Wall Street Caught Flat-Footed


Blue chips have advanced fairly steadily since early June, putting the Dow Industrials within 1% of the May 1 closing high of 13,279.32. But the Dow Transports, still moving mostly sideways, remain more than 4% from their February high of 5,368.93. Closes above both those highs would reconfirm the bullish primary trend under the Dow Theory.

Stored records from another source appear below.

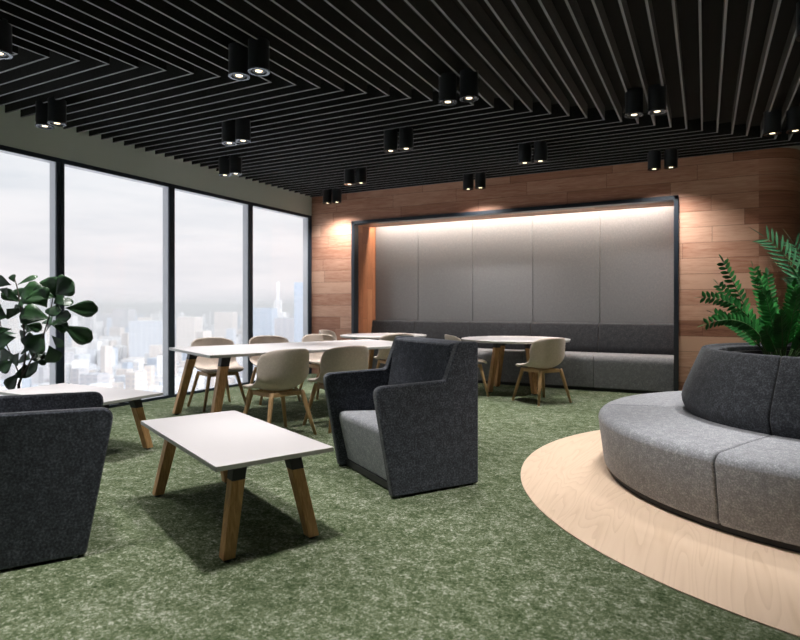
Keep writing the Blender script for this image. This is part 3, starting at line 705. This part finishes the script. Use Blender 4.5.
while i < 6500:
    a = math.radians(rc.uniform(95, 200)); dist = 430*(1+rc.random()**1.7*6.5)
    x, y = math.cos(a)*dist, math.sin(a)*dist; i += 1
    if any((x-p)**2+(y-q)**2 < r*r for p, q, r in taken): continue
    w_ = rc.uniform(7, 24); d_ = rc.uniform(7, 22); hh = rc.uniform(5, 26) if rc.random() < .86 else rc.uniform(26, 62)
    if rc.random() < .06: w_ *= 2.4
    if dist < 800: w_ *= .7; d_ *= .7; hh *= .75
    if dist > 1300: hh *= 1.25; w_ *= 1.3; d_ *= 1.3
    r_ = rc.choice([.2, .2, .5, .9])+rc.uniform(-.1, .1); cx_, sx_ = math.cos(r_), math.sin(r_)
    vs = [(x+cx_*a_*w_/2-sx_*b_*d_/2, y+sx_*a_*w_/2+cx_*b_*d_/2, z) for z in (GZ, GZ+hh) for a_, b_ in ((-1, -1), (1, -1), (1, 1), (-1, 1))]
    city[rc.choice([0, 0, 0, 1, 2, 2, 3, 3, 4])].add(vs, [(3, 2, 1, 0), (4, 5, 6, 7), (0, 1, 5, 4), (1, 2, 6, 5), (2, 3, 7, 6), (3, 0, 4, 7)])
cm = MB()
for i, c_ in enumerate(city): cm.add(c_.v, c_.f, i)
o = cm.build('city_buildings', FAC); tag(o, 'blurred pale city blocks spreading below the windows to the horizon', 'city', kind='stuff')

# ------------------------------------------------------------------ haze over the city
m = bpy.data.materials.new('city_haze'); m.use_nodes = True; t = m.node_tree; t.nodes.clear()
o_ = N(t, 'ShaderNodeOutputMaterial'); vs_ = N(t, 'ShaderNodeVolumeScatter'); vs_.inputs['Density'].default_value = .0008; vs_.inputs['Color'].default_value = (1, .985, .98, 1)
t.links.new(vs_.outputs[0], o_.inputs['Volume'])
sec = [(math.cos(math.radians(a))*r, math.sin(math.radians(a))*r) for r, rg in ((360, range(92, 205, 7)), (5600, range(204, 90, -7))) for a in rg]
o = MB().prism(sec, lambda p, z: (p[0], p[1], z), GZ+.5, 12).build('city_haze', m); tag(o, 'pale haze hanging over the distant city', 'haze', kind='stuff')
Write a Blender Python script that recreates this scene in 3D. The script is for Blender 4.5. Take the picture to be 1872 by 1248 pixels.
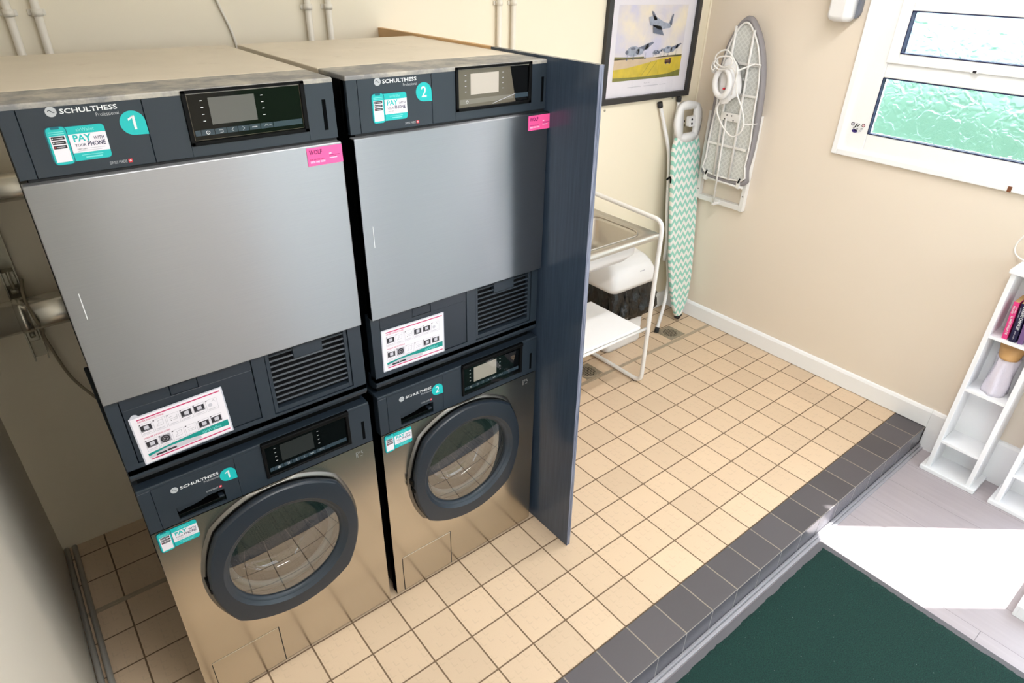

Without confirmed new highs, some uncertainty regarding the primary trend will remain — as will the potential for a bear-market signal with breakdowns below the respective June lows of 12,101.46 and 4,847.73. For now, we intend to hold 10% to 15% of our buy lists in a short-term bond fund.

Tough question

While Wall Street has viewed the market's rally with a jaundiced eye all year, skepticism regarding the advance since late July has been particularly high. That's partly because Wall Street strategists were more bearish than at any time in the last 27 years at the end of July, according to Merrill Lynch. Also, earnings estimates have eroded as stocks have advanced. Consensus estimates now project earnings for the S&P 500 Index will be down 2% for the September quarter, down from the 3% increase expected on July 1, according to Thomson Reuters.

Why are the Dow Industrials and S&P 500 Index near this year's highs (and within 11.5% of all-time highs) when profit-estimate trends are so negative, especially considering the stubbornly slow pace of U.S. growth and the mostly discouraging economic news from Europe and Asia? The easy answer, at least for the bears, is that investors are being irrational. But smart investors are reluctant to think they are smarter than the market, so it makes sense to consider the bullish arguments. Among the more cogent:

The stock market looks forward. For some of the U.S. investors who control the most money, including pension funds, the primary challenge is generating decent inflation-adjusted returns over the next 10 or 20 years. Doing so with bonds is nearly impossible given today's yields. So, unless such investors are very pessimistic on the long-term outlook for U.S. corporate earnings, many will be looking to shift from bonds into stocks.

The news has not been all bad. The July employment report and recent initial jobless claims suggest U.S. employers do not expect a near-term drop in demand. The housing market continues to heal, and commercial lending is picking up.

Investors are afraid to fight the Fed. Federal Reserve Chairman Ben Bernanke has made it clear he will pursue additional stimulus if the economy slows down considerably. Creating money to buy bonds may not do much for the economy, but Bernanke's money-printing has been good for stocks.